作品紹介してくださいまして、ありがとうございます。素敵な作品に出会えました。主人公と彼女の静かな関係は、序盤、もしかしたらそうなのかな?と思うほどに優しい時。ああいった関係も素敵だなと感じました。過去を思い出して見つけたビターチョコレート。苦味と共に飲み込むそれは、切なくも成長を感じる一瞬。同じ雨なのに、違って見えるのもまた成長かもしれませんね。言葉ではなく、静かな時間に心動かされる作品でした。
スラスラと頭の中に入ってくる軽妙な会話が、読んでいて楽しい。そして同時に物語にコントラストを与え、より「苦味」を際立たせている。
彼女との間に流れる無音ながらも心地の良い空気。いつしか変わらなければいけないその雰囲気。変化に躊躇う主人公を追い抜かして、遠い存在になってしまった彼女に対して感情を隠せないその切なさが非常に面白かったです。
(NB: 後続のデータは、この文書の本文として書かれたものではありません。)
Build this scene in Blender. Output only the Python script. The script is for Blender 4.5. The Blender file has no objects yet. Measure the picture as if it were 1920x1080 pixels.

聞きたくなかったことを感情を押し殺して聞くシーンが、リアルでした。
好きとか嫌いとか、そういう感情は甘ったるいようで、実は、…を教わりました。新しい発見が数個もあり、とても新鮮な気分です。ありがとうございました。
彼の記憶に張り付いた苦味は複雑で、都合の良い無敵は苦味には敵わない。 この作品のリアリティに呑まれた私は、彼のように苦い失恋を思い出すのだった。 素晴らしい作品でした。